Evolution of mechanical parameters of Shuangjiangkou granite under different loading cycles and stress paths

Abstract

Surrounding rocks at different locations are generally subjected to different stress paths during the process of deep hard rock excavation. In this study, to reveal the mechanical parameters of deep surrounding rock under different stress paths, a new cyclic loading and unloading test method for controlled true triaxial loading and unloading and principal stress direction interchange was proposed, and the evolution of mechanical parameters of Shuangjiangkou granite under different stress paths was studied, including the deformation modulus, elastic deformation increment ratios, fracture degree, cohesion and internal friction angle.

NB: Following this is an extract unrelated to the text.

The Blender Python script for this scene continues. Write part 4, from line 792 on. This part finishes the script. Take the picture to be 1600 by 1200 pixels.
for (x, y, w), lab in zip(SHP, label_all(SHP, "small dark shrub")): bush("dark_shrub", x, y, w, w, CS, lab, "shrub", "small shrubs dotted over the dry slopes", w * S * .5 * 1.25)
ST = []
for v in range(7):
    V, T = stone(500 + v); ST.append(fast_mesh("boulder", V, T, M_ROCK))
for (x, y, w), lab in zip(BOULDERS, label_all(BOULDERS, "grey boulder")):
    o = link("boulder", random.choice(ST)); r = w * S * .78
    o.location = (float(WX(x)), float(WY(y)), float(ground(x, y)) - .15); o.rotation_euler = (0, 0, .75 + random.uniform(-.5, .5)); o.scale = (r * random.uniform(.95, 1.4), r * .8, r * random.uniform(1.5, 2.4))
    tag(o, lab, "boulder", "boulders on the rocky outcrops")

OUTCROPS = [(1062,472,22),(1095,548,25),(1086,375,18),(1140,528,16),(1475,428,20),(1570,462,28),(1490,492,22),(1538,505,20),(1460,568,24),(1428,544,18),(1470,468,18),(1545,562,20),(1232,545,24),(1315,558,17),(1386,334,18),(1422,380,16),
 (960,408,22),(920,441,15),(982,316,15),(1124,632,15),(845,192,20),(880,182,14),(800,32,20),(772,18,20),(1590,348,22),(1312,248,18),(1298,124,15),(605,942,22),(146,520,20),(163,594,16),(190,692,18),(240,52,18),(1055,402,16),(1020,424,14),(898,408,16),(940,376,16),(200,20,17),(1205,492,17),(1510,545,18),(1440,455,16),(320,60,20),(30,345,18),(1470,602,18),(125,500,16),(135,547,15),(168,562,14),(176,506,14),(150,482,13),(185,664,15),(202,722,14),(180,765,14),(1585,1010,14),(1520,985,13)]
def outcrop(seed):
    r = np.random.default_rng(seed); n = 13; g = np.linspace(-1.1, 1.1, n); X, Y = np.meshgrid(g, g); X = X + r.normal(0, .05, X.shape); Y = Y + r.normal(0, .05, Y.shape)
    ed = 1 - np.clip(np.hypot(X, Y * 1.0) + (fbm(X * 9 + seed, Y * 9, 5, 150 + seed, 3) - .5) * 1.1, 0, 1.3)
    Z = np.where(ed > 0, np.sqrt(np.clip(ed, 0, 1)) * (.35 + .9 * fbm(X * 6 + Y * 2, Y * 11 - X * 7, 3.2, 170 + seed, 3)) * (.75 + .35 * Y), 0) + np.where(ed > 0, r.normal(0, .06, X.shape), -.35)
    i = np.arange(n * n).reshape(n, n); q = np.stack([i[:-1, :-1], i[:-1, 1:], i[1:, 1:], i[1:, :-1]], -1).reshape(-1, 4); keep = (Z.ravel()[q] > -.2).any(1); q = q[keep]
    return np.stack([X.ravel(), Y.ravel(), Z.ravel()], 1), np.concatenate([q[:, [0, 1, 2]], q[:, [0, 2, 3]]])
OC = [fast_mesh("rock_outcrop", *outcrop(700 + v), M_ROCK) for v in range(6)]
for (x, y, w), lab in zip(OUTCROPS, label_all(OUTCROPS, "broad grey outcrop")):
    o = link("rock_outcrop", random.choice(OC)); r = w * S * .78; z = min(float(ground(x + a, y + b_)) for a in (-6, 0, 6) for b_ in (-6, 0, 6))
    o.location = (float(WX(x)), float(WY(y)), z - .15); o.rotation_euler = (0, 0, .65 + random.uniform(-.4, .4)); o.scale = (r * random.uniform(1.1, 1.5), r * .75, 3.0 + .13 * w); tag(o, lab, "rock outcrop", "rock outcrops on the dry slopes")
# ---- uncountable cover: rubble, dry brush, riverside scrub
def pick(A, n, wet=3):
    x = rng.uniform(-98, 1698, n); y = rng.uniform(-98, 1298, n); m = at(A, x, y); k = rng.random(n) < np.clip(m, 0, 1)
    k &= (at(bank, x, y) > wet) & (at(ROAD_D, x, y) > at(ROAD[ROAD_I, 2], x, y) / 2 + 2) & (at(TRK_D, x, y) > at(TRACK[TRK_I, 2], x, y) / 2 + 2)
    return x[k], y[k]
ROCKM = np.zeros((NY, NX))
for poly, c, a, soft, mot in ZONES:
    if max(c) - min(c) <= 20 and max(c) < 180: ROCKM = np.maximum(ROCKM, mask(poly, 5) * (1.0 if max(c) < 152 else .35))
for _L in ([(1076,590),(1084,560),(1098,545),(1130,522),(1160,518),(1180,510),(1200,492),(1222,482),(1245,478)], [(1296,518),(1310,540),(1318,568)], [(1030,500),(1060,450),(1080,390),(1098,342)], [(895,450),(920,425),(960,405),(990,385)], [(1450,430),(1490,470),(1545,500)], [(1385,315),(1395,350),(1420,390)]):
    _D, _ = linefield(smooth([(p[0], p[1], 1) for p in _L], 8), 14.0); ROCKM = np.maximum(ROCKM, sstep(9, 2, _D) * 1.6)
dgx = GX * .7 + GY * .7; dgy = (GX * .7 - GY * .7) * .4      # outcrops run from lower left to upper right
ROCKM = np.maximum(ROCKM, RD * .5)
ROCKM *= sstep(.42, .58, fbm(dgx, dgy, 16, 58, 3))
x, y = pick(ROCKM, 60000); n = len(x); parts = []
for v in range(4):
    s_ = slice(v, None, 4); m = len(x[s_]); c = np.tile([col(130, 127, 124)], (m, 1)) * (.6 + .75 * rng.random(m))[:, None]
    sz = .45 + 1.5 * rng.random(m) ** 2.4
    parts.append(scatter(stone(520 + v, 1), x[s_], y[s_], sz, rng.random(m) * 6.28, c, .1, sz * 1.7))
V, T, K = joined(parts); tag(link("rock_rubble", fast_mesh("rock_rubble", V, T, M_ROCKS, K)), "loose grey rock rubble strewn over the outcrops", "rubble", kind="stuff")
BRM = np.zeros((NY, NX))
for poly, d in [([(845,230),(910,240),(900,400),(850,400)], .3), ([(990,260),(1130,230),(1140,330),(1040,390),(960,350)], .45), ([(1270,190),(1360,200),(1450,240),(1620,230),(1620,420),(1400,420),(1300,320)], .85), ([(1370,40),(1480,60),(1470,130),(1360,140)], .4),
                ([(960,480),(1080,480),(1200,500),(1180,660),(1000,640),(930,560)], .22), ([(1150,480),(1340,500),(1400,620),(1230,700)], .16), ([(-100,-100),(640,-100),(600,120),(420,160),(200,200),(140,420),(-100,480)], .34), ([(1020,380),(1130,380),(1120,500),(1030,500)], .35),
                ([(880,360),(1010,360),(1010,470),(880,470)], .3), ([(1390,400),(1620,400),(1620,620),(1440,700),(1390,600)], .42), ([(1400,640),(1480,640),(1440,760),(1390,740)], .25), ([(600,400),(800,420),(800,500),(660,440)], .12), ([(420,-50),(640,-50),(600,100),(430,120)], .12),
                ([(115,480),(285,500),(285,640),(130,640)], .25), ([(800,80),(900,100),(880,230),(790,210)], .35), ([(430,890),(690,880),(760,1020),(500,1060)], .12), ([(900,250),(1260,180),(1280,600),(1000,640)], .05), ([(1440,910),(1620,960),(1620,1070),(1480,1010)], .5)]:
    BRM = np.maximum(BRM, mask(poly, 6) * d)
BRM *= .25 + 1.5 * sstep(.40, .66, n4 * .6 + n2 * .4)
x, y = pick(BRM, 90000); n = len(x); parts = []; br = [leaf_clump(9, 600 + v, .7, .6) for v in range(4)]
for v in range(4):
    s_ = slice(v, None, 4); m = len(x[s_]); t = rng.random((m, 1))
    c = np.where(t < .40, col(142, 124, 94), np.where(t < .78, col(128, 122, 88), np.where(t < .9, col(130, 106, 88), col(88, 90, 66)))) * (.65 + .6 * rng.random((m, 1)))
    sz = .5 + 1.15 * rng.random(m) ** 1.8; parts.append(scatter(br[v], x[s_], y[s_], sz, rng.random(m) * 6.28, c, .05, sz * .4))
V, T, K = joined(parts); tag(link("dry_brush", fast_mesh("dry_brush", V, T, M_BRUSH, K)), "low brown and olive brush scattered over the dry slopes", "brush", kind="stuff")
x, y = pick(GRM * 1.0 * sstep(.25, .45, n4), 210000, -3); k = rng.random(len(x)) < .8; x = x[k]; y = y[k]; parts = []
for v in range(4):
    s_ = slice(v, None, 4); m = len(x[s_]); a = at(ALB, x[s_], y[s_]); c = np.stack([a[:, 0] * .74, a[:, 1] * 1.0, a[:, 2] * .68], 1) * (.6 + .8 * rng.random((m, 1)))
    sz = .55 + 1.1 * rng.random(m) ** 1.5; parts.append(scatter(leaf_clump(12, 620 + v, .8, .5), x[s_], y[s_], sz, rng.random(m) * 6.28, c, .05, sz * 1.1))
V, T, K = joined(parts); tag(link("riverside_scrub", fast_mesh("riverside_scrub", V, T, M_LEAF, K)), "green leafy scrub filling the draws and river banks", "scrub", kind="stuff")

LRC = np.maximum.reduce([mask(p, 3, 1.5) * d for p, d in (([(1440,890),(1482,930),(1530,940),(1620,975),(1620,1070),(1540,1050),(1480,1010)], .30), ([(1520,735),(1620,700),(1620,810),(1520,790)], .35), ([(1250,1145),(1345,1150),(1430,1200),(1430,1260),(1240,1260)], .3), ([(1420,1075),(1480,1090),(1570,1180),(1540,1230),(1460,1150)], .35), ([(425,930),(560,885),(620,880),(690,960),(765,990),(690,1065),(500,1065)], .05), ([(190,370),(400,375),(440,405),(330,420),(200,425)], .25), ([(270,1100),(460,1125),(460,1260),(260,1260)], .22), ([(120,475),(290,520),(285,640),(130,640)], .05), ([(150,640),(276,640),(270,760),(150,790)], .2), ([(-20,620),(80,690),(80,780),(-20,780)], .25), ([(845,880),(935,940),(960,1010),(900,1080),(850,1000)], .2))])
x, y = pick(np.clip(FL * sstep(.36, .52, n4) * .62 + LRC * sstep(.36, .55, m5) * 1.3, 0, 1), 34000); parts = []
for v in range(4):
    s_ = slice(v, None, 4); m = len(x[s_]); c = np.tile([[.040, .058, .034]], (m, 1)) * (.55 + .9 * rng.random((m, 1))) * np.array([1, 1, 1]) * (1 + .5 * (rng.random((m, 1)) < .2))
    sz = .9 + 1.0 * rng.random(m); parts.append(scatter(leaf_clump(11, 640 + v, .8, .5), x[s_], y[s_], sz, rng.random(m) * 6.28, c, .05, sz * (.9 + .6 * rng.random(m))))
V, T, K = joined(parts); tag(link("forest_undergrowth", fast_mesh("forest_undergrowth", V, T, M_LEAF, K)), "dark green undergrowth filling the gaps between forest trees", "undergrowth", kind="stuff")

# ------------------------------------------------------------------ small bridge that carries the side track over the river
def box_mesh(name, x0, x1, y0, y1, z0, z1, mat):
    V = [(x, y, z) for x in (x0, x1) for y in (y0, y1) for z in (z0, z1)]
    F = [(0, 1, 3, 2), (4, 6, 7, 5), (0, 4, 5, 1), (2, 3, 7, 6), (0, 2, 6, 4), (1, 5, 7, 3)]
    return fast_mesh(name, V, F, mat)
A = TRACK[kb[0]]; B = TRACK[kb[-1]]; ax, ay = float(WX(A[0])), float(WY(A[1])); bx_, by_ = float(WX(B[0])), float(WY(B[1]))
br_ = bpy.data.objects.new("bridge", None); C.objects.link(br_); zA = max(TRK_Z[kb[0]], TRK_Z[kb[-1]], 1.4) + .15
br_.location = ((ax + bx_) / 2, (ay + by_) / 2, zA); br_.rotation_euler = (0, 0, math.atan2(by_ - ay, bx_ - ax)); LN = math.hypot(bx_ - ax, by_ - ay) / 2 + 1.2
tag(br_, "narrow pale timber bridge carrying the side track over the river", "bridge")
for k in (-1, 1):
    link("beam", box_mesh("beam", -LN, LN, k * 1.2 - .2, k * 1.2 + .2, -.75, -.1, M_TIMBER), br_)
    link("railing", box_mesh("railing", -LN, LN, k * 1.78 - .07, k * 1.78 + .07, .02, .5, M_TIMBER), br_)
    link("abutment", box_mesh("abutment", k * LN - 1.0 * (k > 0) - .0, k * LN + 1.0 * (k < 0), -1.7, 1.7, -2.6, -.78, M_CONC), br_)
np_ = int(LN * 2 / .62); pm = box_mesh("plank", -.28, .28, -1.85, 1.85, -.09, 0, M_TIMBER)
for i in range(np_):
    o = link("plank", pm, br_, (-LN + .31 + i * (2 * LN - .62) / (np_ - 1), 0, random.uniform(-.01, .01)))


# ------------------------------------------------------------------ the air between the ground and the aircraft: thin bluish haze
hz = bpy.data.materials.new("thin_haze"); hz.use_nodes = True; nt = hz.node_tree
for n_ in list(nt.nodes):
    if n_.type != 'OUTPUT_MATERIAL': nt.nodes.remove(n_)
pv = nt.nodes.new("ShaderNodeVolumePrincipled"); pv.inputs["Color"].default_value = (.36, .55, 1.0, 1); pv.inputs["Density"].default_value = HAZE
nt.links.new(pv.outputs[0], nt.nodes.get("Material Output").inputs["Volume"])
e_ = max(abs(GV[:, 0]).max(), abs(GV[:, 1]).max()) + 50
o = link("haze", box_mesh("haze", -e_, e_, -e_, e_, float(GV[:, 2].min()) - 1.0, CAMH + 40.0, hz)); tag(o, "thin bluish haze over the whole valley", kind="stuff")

Additionally, stress path coefficient was defined to characterize different stress paths, and the functional relationships among the stress path coefficient, rock fracture degree difference coefficient, cohesion and internal friction angle were obtained. The results show that during the true triaxial cyclic loading and unloading process, the deformation modulus and cohesion gradually decrease, while the internal friction angle gradually increases with increasing equivalent crack strain. The stress path coefficient is exponentially related to the rock fracture degree difference coefficient. As the stress path coefficient increases, the degrees of cohesion weakening and internal friction angle strengthening decrease linearly. During cyclic loading and unloading under true triaxial principal stress direction interchange, the direction of crack development changes, and the deformation modulus increases, while the cohesion and internal friction angle decrease slightly, indicating that the principal stress direction interchange has a strengthening effect on the surrounding rocks. Finally, the influences of the principal stress interchange direction on the stabilities of deep engineering excavation projects are discussed.